Although Glen Clunie was somewhat lost in the murky conditions I only had to head a mile or so down it before turning into Glen Callater at the bridge near Auchallater. Things immediately looked up with the light considerably brighter and the snow left behind to trouble Braemar. Immedaitely away from the main road the scenery became wilder with the Callater burn jumping down over rocks and stones, and above it the grey, bare shoulders of the hills rising up.

The track wound its way up Glen Callater with the hills rising into dramatic mountains that crowded round the head of the Glen. Over to the right was the domed shape of Carn An Tuirc with a healthy covering of snow on its crown. I stopped for a mug of tea and a bite to eat on the shore of Loch Callater, a thin loch between the encroaching hills, the surface of which was being rippled by the wind which had steadily been picking up.

Top of Glen Callater

After donning another layer I headed up away from the Loch, climbing steeply up onto the shoulders of Carn An Tuirc. After the first climb the land flattened slightly and I crossed a patch of moorland between the heights where the first snow was encountered. After this the climb began again, heading up to a cairn where the track disappeared. I now headed off across the broad ridge of Carn An Tuirc, still climbing and heading for what I thought was the summit ridge. There was still plenty of snow so the way was good but the wind was ferocious, blowing snow across the surface. On reaching the Cairn I discovered that it was a false flat and the summit lay a few hundred meters beyond, slightly higher up. Evaluating the conditions I decided it was best not to push for the top, but descended down a good run of snow back to the moorland where the snow finished and I had to pick my way through a boggy area of streams and small pools.

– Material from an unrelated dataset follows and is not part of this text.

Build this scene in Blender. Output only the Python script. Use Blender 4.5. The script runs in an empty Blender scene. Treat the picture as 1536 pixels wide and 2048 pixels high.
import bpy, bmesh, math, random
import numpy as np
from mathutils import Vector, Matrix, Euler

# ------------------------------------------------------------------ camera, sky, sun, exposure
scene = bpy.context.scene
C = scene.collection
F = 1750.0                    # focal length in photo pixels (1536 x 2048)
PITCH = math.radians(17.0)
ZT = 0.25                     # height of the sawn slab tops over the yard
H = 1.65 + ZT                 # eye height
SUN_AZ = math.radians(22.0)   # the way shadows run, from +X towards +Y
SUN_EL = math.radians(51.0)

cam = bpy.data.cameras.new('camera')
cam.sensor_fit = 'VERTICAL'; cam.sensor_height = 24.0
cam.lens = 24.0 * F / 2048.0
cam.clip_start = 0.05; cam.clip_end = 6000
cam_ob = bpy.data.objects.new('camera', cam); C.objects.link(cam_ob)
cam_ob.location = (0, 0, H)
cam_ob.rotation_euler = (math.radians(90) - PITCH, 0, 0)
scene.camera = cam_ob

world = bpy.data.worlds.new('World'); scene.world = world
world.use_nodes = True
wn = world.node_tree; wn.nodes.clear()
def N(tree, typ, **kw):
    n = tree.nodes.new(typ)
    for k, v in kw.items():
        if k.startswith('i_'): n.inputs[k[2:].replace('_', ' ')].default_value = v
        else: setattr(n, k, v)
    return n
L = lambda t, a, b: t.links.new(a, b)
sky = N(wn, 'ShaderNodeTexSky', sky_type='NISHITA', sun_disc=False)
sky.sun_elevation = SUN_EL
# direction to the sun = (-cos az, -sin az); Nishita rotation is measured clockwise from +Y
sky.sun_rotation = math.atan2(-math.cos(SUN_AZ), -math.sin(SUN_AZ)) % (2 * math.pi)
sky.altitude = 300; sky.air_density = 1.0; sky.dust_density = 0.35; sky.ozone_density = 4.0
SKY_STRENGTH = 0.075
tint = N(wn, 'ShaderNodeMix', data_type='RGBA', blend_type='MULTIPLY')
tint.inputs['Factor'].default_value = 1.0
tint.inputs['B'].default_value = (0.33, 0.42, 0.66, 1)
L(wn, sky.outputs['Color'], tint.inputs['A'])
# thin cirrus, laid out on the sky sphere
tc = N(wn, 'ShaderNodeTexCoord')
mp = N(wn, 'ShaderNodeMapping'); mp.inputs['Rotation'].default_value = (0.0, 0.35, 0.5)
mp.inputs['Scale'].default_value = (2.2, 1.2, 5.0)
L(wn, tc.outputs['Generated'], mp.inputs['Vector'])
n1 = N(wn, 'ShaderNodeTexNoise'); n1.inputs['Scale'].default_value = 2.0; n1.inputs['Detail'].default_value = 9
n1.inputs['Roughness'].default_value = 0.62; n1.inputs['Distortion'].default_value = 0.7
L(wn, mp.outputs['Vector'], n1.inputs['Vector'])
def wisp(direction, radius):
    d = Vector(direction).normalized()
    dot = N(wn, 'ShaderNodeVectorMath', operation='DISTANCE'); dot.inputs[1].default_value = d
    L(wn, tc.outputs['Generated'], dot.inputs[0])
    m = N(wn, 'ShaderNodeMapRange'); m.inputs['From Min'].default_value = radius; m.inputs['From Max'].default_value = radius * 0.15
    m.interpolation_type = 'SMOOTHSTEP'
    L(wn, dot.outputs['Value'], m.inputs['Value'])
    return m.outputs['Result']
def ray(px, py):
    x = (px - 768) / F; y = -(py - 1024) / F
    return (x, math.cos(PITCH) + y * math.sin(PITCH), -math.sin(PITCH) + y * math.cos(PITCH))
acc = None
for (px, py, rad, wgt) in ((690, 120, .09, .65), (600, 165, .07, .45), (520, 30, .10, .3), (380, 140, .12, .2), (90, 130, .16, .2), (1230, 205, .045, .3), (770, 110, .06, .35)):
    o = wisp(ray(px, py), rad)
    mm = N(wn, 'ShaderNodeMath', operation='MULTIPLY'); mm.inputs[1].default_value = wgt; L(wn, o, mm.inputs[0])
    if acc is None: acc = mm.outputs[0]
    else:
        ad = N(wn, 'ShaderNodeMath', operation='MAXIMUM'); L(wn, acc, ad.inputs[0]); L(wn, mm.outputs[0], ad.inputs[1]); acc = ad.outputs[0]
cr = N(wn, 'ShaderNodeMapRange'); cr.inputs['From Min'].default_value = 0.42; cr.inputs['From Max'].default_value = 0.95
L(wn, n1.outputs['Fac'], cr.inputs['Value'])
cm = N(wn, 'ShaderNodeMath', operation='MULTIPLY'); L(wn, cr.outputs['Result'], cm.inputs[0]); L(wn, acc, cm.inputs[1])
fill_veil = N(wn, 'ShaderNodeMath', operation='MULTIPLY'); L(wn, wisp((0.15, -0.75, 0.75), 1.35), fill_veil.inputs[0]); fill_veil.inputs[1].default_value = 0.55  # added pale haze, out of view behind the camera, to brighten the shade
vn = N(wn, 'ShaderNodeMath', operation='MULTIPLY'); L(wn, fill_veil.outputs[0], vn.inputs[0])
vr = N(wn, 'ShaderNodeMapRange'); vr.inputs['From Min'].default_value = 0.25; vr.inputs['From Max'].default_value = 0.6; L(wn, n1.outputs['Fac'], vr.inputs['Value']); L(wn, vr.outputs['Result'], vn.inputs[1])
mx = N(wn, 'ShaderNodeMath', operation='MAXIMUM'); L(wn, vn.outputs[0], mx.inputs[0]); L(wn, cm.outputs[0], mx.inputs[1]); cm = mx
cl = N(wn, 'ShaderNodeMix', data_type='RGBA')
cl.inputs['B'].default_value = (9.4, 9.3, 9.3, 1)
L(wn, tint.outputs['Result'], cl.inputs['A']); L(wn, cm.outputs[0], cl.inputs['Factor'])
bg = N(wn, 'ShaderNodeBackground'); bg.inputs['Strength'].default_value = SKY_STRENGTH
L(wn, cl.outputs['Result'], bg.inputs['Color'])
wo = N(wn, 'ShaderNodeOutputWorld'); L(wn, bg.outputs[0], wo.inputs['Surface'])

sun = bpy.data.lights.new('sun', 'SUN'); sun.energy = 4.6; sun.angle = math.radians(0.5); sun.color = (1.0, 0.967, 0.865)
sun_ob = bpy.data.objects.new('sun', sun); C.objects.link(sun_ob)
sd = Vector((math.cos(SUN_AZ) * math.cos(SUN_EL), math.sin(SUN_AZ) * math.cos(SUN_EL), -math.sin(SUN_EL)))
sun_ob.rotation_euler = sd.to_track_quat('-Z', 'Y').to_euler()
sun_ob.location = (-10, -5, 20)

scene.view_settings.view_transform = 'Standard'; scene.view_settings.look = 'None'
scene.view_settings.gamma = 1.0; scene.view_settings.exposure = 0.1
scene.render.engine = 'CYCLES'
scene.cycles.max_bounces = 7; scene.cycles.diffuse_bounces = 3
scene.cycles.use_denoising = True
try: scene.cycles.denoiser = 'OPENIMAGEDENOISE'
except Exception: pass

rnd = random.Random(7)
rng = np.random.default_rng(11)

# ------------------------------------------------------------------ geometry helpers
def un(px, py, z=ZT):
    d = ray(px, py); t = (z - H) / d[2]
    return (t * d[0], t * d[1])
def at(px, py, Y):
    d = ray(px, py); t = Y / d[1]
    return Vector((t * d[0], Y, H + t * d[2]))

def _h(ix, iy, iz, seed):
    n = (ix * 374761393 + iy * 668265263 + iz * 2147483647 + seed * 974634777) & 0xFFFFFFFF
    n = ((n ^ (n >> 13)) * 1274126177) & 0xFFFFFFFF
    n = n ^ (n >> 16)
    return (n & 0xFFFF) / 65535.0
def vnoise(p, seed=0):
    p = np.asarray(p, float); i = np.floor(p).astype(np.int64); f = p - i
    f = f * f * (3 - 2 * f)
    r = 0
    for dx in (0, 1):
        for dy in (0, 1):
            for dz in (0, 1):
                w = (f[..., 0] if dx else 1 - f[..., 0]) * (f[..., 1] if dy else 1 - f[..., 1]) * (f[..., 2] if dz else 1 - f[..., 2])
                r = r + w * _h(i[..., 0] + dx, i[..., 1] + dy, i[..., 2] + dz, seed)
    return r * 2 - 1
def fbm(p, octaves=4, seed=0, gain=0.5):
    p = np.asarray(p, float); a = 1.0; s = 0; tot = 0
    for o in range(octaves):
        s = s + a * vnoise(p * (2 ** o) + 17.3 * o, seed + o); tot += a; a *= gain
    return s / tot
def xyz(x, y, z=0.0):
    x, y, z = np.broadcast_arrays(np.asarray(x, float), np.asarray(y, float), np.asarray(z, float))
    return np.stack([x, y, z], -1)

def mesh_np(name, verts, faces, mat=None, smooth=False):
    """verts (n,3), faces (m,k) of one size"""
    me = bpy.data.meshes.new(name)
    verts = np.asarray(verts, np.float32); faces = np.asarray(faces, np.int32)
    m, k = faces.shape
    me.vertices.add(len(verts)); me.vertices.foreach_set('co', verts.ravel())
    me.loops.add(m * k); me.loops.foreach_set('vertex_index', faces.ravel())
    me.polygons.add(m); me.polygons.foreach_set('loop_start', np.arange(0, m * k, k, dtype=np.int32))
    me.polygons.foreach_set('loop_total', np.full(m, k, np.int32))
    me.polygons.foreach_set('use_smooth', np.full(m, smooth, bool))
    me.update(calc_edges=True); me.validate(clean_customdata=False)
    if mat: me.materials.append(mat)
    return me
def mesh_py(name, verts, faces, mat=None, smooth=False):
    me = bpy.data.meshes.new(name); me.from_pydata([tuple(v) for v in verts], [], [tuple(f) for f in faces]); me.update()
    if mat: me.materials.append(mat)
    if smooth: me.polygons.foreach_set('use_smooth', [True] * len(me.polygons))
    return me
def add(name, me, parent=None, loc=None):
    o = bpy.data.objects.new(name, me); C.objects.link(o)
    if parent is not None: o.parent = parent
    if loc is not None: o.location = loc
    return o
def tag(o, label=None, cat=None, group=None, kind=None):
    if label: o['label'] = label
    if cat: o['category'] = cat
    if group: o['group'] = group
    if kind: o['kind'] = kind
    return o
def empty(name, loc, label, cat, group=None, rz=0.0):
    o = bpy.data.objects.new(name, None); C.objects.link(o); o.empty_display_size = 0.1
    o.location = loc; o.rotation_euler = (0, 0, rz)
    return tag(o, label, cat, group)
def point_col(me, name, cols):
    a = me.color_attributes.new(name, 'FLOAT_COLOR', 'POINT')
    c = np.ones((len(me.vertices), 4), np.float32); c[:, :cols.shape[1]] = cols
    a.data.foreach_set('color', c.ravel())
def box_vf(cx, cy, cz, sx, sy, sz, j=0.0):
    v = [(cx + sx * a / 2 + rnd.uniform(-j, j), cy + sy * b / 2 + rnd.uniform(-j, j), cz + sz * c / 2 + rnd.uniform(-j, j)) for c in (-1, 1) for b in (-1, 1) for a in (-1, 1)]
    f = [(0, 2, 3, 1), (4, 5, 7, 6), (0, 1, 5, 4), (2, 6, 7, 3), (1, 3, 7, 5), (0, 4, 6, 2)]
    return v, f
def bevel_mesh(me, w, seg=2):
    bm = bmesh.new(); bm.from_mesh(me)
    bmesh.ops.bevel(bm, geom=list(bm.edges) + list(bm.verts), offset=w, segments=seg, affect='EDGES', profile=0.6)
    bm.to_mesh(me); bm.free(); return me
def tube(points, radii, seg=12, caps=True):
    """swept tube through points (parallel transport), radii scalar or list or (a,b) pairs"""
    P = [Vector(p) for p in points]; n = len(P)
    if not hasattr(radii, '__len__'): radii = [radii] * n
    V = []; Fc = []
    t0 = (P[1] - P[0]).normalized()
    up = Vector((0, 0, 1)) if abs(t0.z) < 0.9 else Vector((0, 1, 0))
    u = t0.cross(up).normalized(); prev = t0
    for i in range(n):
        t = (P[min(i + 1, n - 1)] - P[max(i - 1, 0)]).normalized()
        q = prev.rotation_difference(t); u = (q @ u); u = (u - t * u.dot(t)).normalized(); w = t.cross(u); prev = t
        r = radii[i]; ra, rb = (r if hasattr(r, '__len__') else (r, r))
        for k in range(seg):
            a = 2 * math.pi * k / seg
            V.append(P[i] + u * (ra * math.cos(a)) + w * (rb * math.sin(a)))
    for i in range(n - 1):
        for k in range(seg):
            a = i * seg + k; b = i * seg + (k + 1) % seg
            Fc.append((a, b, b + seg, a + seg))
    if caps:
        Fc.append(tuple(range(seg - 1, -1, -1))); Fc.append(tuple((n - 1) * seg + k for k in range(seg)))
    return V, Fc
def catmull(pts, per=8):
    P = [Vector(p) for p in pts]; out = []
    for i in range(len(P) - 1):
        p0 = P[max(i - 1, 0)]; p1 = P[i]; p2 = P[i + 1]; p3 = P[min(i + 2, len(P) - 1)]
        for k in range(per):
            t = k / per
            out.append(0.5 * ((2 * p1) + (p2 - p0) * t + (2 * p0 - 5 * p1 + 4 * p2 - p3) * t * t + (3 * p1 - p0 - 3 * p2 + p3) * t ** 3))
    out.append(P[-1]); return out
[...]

Summit of Carn an Tuirc beyond

I was now heading west with the ski center on the Cairnwell clearly visible in the sunshine. Over to my left beyond the far shoulder of Carn An Tuirc was Glas Maol. Below me the A93 snaked its way up towards Glen Shee and it was for this that I headed, descending by the side of the burn that cascaded down in a nice series of rapids.

Late Afternoon in the Highlands

On gaining the road I then walked the six or so miles back up to Braemar, enjoying the late afternoon sunshine and the Glen as it opened out before me. I got back in time to get the 5pm bus back from Braemar, glad of the chance to rest my feet which were weary from walking on tarmac for so long.